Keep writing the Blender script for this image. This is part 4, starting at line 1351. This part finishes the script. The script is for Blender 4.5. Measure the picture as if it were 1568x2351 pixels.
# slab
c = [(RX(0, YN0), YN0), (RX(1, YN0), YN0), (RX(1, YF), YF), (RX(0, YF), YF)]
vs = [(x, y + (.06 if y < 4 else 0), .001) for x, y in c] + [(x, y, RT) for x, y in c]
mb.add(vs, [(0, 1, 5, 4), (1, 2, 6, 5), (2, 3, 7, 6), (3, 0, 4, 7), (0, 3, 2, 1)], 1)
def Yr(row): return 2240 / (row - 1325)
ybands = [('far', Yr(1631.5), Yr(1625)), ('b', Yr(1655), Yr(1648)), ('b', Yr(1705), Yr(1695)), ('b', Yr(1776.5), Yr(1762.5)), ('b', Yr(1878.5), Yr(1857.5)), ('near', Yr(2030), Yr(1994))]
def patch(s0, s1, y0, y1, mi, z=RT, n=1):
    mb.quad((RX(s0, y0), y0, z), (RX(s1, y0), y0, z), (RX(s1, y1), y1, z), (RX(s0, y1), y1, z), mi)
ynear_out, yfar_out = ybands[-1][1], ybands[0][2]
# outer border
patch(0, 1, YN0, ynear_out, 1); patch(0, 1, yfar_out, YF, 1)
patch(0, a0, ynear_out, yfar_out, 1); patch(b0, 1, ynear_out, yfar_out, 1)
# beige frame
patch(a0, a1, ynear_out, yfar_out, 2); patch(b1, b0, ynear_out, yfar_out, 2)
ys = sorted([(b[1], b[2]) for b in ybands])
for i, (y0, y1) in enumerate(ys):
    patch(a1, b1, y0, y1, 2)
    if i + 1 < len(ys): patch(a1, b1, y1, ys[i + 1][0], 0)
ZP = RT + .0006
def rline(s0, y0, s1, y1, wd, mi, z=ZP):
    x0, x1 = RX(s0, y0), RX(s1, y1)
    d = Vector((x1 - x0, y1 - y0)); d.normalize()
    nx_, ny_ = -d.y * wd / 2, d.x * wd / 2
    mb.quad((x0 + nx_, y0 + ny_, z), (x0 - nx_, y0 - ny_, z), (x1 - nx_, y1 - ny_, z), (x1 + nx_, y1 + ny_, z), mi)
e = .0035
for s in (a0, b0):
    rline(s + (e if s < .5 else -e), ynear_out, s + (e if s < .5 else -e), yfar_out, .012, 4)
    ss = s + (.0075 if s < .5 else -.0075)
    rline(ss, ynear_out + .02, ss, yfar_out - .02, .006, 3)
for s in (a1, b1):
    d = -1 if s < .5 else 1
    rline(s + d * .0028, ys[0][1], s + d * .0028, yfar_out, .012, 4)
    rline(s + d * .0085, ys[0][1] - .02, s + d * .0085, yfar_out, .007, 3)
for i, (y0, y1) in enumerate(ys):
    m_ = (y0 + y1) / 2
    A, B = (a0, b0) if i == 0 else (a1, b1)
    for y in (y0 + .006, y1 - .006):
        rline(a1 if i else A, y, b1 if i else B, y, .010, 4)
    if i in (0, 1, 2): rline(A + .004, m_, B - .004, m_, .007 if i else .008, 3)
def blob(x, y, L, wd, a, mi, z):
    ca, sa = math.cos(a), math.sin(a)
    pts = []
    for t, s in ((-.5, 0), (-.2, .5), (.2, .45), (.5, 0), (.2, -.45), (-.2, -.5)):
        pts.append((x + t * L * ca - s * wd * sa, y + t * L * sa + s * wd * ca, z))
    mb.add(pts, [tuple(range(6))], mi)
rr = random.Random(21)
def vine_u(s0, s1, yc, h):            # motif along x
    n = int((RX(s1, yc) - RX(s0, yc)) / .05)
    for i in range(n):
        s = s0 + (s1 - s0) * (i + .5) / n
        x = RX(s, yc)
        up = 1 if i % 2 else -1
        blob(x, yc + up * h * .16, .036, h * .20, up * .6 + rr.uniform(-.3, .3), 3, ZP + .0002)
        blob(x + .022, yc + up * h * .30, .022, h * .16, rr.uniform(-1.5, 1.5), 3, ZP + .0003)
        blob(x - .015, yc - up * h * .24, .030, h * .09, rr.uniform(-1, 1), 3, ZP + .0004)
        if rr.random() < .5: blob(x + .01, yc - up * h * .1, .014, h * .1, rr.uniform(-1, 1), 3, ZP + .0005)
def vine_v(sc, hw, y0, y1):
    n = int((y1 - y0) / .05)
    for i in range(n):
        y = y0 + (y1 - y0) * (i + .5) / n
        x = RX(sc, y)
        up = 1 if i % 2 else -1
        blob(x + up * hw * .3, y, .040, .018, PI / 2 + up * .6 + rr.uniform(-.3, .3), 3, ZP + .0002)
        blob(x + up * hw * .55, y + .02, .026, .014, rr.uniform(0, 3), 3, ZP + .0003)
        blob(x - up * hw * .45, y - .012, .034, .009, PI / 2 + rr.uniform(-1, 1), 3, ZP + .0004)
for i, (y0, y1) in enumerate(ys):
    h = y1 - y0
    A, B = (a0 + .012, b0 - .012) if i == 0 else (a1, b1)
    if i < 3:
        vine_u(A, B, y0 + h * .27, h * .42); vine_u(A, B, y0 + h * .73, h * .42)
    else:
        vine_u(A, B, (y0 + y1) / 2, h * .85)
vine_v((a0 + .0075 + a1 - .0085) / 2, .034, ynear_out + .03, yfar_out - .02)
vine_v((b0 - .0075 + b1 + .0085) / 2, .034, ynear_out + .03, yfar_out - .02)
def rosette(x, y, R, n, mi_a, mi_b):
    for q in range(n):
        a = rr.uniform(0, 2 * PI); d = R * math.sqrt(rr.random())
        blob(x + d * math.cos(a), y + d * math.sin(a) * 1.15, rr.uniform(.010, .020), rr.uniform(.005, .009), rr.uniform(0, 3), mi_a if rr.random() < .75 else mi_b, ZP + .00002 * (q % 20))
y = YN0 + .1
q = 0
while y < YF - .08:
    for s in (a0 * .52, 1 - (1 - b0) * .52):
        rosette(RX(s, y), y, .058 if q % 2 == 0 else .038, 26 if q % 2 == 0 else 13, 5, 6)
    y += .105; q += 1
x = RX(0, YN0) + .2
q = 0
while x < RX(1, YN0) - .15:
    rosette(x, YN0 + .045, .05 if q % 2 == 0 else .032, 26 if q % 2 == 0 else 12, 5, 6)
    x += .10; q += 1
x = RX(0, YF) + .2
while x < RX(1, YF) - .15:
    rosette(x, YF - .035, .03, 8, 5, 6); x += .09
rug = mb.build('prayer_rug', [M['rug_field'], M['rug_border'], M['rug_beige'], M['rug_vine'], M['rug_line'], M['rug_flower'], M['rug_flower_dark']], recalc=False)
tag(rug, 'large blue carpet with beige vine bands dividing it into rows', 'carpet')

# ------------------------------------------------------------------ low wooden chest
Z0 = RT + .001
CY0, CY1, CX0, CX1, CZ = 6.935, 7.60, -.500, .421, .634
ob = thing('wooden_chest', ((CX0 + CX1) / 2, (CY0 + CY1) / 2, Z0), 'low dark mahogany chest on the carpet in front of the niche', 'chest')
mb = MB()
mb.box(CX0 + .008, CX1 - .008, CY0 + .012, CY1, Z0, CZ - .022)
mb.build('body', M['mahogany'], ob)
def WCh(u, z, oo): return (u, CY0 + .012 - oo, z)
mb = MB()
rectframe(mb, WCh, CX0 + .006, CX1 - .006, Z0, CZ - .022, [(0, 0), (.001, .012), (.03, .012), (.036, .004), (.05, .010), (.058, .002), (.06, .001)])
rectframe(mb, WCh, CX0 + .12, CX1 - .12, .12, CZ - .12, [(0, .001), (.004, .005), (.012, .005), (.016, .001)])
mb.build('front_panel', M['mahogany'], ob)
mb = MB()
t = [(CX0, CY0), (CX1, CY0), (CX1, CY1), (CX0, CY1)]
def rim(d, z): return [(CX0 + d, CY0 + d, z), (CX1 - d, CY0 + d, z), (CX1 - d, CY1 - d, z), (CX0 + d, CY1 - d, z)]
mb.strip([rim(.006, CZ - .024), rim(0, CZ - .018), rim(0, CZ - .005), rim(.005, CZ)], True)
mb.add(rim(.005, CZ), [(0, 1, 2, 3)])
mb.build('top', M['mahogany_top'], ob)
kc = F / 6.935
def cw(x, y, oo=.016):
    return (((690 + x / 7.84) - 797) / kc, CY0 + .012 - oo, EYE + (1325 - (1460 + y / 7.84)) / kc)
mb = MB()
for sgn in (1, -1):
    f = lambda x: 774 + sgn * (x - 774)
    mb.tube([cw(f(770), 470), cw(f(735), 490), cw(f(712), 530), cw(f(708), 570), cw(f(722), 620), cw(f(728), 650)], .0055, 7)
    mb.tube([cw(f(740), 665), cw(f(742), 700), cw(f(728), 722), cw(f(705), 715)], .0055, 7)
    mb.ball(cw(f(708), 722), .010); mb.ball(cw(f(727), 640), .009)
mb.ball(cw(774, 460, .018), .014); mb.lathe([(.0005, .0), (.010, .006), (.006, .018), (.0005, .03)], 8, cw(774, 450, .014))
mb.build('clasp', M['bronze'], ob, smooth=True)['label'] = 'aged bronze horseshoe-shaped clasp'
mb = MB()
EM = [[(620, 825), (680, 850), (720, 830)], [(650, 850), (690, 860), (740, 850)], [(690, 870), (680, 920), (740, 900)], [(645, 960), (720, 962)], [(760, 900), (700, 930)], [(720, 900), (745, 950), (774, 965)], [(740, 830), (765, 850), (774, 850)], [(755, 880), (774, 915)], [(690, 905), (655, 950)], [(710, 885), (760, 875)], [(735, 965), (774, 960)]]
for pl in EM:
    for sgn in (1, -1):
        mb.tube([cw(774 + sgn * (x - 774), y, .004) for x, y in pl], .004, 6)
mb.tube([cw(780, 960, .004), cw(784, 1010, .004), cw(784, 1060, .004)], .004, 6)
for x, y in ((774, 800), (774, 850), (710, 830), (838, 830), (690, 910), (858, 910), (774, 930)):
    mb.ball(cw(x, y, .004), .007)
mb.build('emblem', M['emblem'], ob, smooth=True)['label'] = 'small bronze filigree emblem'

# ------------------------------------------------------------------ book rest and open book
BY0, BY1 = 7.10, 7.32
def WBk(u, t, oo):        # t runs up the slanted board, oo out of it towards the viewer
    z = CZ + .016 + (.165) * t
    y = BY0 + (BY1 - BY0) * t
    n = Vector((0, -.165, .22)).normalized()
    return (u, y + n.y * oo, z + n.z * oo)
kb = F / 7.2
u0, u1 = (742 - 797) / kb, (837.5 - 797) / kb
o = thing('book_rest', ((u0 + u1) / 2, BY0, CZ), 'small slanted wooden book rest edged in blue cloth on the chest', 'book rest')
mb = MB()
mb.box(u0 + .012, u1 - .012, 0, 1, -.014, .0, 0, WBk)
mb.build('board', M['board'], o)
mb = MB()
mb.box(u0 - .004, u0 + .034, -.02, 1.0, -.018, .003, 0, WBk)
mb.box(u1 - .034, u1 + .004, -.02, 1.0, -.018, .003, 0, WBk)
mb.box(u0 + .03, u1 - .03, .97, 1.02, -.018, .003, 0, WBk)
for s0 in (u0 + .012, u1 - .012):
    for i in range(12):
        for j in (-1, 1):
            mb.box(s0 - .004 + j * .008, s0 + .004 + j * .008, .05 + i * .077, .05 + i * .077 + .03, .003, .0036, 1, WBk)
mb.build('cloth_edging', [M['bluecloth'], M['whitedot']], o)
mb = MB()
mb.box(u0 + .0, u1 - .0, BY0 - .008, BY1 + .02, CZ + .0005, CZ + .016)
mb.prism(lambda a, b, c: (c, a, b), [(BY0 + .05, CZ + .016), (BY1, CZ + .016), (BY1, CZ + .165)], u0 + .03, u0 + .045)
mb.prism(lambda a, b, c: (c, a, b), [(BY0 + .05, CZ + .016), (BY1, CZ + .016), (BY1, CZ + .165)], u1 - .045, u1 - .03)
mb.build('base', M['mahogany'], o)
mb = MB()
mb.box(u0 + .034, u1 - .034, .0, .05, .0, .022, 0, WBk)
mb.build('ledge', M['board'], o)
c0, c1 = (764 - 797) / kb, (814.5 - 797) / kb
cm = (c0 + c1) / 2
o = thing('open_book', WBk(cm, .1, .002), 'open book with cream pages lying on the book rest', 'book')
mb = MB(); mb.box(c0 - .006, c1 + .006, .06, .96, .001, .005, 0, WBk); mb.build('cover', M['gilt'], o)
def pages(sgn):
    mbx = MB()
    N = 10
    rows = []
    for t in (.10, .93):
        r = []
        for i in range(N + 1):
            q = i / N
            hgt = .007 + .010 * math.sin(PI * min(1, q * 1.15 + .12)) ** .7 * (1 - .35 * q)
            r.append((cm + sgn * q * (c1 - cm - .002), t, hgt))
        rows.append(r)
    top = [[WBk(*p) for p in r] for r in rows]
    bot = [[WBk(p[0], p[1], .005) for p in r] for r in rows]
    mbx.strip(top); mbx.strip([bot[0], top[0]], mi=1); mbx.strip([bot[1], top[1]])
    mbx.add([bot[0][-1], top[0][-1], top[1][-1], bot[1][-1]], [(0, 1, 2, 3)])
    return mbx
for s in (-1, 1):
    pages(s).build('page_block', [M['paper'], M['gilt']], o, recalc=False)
----
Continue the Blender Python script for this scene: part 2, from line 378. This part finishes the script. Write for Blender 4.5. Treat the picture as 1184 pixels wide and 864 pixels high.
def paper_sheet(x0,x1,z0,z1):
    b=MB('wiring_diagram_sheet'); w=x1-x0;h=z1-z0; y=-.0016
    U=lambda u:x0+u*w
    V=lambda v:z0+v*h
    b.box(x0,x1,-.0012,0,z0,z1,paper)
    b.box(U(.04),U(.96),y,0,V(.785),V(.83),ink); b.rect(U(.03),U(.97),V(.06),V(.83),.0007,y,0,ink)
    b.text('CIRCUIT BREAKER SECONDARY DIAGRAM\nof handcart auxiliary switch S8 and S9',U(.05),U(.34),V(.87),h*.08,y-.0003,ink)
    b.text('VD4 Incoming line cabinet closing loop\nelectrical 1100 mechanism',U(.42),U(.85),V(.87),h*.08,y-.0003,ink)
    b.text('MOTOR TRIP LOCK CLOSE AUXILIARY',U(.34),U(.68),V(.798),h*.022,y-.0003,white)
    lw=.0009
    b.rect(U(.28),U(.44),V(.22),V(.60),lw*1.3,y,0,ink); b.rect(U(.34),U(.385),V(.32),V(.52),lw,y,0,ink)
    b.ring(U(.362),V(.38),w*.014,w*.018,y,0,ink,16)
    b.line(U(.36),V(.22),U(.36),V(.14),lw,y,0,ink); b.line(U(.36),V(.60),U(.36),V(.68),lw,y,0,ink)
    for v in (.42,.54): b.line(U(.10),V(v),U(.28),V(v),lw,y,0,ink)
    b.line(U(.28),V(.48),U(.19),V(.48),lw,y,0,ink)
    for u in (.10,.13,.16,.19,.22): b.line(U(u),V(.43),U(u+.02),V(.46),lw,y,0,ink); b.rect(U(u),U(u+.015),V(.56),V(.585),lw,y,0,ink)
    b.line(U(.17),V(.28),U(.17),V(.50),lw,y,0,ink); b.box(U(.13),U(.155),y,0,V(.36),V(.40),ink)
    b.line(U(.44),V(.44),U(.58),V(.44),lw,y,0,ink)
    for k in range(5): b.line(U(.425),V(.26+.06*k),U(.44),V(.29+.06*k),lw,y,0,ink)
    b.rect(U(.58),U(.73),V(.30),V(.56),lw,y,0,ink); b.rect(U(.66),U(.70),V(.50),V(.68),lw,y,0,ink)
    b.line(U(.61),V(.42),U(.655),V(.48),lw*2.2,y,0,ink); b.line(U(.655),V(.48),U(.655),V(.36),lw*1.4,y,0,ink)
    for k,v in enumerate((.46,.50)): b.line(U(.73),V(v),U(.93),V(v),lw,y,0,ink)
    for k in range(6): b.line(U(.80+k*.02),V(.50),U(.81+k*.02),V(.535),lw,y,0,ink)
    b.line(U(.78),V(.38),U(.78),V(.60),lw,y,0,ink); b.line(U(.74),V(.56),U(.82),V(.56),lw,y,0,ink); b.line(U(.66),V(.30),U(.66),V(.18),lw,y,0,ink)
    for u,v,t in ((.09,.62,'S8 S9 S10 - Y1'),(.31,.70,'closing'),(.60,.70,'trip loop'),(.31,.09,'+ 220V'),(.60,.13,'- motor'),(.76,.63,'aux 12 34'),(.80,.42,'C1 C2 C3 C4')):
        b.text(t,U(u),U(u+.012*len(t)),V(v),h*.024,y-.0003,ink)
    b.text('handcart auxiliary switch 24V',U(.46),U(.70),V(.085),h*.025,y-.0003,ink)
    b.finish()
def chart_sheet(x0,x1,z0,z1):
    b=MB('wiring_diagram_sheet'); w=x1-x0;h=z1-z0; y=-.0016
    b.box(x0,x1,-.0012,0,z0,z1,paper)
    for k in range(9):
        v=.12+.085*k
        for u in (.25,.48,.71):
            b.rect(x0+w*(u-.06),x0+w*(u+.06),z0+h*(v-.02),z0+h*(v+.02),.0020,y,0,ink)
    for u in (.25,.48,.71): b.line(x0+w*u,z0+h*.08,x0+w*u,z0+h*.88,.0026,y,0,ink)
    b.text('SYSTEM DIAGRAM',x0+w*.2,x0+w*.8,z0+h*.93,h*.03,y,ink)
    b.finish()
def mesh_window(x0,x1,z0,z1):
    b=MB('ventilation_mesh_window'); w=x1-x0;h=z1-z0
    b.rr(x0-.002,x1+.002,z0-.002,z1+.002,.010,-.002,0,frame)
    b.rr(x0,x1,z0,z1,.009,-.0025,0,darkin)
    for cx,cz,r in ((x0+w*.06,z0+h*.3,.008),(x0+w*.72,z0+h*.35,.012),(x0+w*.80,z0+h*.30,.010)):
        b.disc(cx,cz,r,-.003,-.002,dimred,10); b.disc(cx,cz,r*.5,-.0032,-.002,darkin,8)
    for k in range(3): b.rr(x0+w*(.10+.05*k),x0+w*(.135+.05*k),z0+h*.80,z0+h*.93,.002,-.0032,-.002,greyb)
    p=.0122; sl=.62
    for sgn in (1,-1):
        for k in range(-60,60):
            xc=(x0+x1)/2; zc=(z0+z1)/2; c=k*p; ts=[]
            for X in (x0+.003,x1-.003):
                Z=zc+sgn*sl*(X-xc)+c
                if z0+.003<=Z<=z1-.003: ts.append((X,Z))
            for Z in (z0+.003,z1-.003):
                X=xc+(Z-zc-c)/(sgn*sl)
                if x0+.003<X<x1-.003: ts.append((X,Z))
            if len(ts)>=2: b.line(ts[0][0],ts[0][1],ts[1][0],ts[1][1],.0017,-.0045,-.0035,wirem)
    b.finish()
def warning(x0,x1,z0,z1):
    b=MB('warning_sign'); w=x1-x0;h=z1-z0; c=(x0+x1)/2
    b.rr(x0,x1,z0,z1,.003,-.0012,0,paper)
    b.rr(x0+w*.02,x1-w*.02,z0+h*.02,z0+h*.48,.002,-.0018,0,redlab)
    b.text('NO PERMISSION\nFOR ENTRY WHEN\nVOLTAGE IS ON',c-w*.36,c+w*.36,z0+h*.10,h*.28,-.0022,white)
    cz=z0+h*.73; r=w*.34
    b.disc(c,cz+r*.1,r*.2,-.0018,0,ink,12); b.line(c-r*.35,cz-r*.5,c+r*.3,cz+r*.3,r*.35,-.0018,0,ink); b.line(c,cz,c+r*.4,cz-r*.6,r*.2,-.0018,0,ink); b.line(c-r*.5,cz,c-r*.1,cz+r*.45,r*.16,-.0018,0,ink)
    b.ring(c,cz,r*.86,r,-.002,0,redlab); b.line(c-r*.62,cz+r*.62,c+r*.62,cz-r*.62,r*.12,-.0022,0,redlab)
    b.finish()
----
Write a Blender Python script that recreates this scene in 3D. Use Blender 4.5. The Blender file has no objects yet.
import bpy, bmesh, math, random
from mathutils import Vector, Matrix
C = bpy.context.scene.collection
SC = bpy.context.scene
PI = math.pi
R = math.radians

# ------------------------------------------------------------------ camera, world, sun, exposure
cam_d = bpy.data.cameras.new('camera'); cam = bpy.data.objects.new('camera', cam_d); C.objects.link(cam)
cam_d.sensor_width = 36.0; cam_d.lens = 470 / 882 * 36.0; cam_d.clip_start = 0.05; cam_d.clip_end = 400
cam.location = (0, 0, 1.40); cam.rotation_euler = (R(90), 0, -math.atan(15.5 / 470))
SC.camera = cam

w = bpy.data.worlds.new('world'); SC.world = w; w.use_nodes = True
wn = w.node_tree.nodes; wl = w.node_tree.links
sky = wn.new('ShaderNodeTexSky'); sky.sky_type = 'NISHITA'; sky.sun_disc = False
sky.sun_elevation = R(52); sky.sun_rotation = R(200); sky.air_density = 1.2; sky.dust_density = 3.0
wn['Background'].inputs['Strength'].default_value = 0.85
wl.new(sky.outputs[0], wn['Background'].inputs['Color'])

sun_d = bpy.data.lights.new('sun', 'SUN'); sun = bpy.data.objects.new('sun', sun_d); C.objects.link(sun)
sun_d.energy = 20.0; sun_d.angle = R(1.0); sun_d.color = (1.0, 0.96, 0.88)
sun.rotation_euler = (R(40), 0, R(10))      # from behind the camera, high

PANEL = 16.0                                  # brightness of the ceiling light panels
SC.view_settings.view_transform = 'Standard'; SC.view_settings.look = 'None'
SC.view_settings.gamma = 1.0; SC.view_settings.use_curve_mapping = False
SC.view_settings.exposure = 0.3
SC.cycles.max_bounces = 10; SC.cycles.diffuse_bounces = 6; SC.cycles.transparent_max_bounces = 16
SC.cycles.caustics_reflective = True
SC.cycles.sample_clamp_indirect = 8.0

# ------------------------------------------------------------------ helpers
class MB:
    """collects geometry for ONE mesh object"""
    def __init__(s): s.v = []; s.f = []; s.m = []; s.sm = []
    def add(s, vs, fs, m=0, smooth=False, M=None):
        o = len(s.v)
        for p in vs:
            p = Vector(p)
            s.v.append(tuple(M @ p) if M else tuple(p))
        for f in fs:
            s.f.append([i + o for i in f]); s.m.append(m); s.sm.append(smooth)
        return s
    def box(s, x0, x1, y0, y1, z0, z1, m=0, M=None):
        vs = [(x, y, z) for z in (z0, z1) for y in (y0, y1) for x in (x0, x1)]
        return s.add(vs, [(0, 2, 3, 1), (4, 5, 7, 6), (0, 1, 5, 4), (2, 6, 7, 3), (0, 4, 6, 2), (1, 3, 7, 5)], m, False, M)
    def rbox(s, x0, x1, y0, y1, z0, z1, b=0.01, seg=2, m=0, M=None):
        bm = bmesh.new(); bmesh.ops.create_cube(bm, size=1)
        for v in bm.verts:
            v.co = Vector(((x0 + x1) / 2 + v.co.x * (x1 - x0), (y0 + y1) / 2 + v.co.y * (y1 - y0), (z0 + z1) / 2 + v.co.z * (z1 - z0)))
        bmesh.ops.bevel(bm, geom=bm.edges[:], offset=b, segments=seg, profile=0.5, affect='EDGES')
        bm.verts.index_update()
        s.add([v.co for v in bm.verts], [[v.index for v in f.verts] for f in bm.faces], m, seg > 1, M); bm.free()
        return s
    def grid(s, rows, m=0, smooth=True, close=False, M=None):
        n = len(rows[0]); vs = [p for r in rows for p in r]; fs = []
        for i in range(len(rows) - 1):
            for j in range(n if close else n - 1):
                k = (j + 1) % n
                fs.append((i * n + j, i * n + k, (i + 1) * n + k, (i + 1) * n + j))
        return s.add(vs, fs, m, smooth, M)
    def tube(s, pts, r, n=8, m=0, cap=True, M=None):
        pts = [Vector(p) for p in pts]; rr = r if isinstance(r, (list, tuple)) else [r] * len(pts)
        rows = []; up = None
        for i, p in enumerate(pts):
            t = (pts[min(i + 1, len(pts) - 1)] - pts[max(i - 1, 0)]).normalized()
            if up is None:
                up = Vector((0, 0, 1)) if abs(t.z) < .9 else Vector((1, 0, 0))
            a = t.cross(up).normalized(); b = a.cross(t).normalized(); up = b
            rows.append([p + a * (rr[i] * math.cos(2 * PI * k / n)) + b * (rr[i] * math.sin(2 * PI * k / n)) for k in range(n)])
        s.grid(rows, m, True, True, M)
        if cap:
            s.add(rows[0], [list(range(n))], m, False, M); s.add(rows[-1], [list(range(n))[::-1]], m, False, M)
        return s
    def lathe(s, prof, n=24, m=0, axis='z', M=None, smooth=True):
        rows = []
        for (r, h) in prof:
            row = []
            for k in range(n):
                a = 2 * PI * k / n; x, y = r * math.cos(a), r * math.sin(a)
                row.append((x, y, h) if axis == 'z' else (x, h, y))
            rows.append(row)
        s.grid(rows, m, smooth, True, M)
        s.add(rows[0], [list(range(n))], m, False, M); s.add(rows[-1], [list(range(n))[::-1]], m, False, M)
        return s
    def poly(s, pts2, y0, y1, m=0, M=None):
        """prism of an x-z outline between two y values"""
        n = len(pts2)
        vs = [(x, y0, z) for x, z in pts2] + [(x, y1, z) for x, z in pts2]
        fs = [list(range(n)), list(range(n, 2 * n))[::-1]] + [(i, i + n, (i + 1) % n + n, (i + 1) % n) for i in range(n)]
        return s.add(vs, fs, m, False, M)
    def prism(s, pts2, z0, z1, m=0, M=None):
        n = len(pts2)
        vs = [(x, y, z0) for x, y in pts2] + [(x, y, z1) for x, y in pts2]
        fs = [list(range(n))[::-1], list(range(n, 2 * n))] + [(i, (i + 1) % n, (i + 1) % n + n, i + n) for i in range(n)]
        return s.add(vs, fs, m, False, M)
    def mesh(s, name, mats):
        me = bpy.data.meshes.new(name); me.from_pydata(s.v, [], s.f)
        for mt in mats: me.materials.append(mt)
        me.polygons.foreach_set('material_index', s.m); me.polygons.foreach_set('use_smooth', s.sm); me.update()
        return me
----
_CHALLENGE_. Only the count is needed: the number of lines in the data that include the word "finishes".

_WRITTEN SOLUTION_. 2